# DATA PROVIDED

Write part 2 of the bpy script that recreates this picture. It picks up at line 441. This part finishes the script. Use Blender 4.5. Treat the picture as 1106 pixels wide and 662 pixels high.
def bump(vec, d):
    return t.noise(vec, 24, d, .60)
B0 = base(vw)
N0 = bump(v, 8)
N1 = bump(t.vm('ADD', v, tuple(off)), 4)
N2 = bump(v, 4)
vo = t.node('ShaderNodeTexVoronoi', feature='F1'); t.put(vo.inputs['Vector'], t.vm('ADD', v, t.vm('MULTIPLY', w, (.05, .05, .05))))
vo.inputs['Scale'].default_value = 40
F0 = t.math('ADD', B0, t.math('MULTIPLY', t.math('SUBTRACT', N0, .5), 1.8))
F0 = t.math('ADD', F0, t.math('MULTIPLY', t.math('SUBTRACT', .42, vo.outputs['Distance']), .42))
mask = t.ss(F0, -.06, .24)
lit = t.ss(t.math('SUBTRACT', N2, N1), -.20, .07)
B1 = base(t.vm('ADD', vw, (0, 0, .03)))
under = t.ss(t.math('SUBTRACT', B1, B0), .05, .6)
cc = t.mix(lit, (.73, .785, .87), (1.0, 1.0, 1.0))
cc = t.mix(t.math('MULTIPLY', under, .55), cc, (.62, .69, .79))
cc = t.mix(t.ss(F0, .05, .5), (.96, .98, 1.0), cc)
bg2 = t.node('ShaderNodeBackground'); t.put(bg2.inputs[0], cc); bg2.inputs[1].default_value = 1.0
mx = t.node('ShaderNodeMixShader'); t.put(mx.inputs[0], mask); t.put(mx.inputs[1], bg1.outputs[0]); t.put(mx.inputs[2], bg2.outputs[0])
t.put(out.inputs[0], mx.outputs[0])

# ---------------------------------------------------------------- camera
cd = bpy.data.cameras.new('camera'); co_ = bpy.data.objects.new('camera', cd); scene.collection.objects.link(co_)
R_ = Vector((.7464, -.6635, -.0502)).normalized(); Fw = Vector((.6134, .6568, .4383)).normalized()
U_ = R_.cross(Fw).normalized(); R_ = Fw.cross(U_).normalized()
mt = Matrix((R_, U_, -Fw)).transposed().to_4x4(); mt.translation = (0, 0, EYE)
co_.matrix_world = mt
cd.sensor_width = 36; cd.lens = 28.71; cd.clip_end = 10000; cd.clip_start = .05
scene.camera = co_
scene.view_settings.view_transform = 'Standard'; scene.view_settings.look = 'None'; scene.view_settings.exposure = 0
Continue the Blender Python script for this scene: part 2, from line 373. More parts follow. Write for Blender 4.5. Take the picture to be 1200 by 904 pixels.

# TASK
Extract the full listing above without alteration.

# TASK SOLUTION
Write part 2 of the bpy script that recreates this picture. It picks up at line 441. This part finishes the script. Use Blender 4.5. Treat the picture as 1106 pixels wide and 662 pixels high.
def bump(vec, d):
    return t.noise(vec, 24, d, .60)
B0 = base(vw)
N0 = bump(v, 8)
N1 = bump(t.vm('ADD', v, tuple(off)), 4)
N2 = bump(v, 4)
vo = t.node('ShaderNodeTexVoronoi', feature='F1'); t.put(vo.inputs['Vector'], t.vm('ADD', v, t.vm('MULTIPLY', w, (.05, .05, .05))))
vo.inputs['Scale'].default_value = 40
F0 = t.math('ADD', B0, t.math('MULTIPLY', t.math('SUBTRACT', N0, .5), 1.8))
F0 = t.math('ADD', F0, t.math('MULTIPLY', t.math('SUBTRACT', .42, vo.outputs['Distance']), .42))
mask = t.ss(F0, -.06, .24)
lit = t.ss(t.math('SUBTRACT', N2, N1), -.20, .07)
B1 = base(t.vm('ADD', vw, (0, 0, .03)))
under = t.ss(t.math('SUBTRACT', B1, B0), .05, .6)
cc = t.mix(lit, (.73, .785, .87), (1.0, 1.0, 1.0))
cc = t.mix(t.math('MULTIPLY', under, .55), cc, (.62, .69, .79))
cc = t.mix(t.ss(F0, .05, .5), (.96, .98, 1.0), cc)
bg2 = t.node('ShaderNodeBackground'); t.put(bg2.inputs[0], cc); bg2.inputs[1].default_value = 1.0
mx = t.node('ShaderNodeMixShader'); t.put(mx.inputs[0], mask); t.put(mx.inputs[1], bg1.outputs[0]); t.put(mx.inputs[2], bg2.outputs[0])
t.put(out.inputs[0], mx.outputs[0])

# ---------------------------------------------------------------- camera
cd = bpy.data.cameras.new('camera'); co_ = bpy.data.objects.new('camera', cd); scene.collection.objects.link(co_)
R_ = Vector((.7464, -.6635, -.0502)).normalized(); Fw = Vector((.6134, .6568, .4383)).normalized()
U_ = R_.cross(Fw).normalized(); R_ = Fw.cross(U_).normalized()
mt = Matrix((R_, U_, -Fw)).transposed().to_4x4(); mt.translation = (0, 0, EYE)
co_.matrix_world = mt
cd.sensor_width = 36; cd.lens = 28.71; cd.clip_end = 10000; cd.clip_start = .05
scene.camera = co_
scene.view_settings.view_transform = 'Standard'; scene.view_settings.look = 'None'; scene.view_settings.exposure = 0
Continue the Blender Python script for this scene: part 2, from line 373. More parts follow. Write for Blender 4.5. Take the picture to be 1200 by 904 pixels.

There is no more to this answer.